The fun-ness of sex is probably one reason, but there’s another, more sentimental explanation that I prefer to believe. Women and men might just put up with each other because love doesn’t suck quite as much as I say it does (it comes close, though). Valentine’s Day, despite all my griping, is sort of like a homecoming parade for the people who put up with the constant, and believe me I mean really flippin’ constant crap that a relationship throws at them and continue to weather the storm. A lot of people have compared love to a rose, because it has thorns that you have to put up with to enjoy its beauty.
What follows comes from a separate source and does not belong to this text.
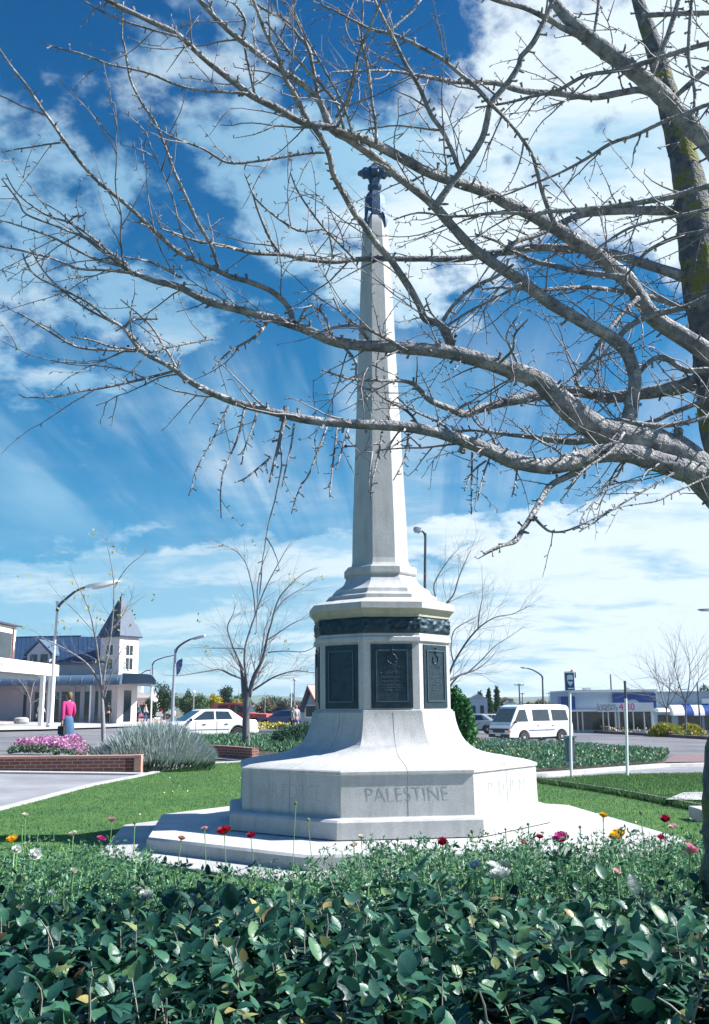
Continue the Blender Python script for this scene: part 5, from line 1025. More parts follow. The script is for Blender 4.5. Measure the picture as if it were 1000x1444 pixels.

These people, despite being well intentioned, have it all wrong, and I’ll take this opportunity to present my own metaphor:

Love is like an MG42 machine gun operated by a crack squad of Nazi Stormtroopers on the outskirts of Stalingrad in early 1943. The Battle of Stalingrad, which is widely considered the bloodiest battle in the history of armed conflict, frequently saw hordes of untrained Russian conscripts charging German machine gun nests in an attempt to overwhelm them when they ran out of bullets. Thousands and thousands of people died this way, but every so often a few conscripts managed to survive long enough to kill the Germans, capture the machine gun, and continue in the fight against fascism. So, you see, that’s what love is. You take on incredible, nay, suicidal risk in the pursuit of something good – and if you don’t, your commanding officer shoots you for cowardice.

Have a happy Valentine’s Day tomorrow, everybody. Chances are, you’ve earned it.

His knowledge of obscure World War 2 history is probably one of the reasons Truman Capps is single.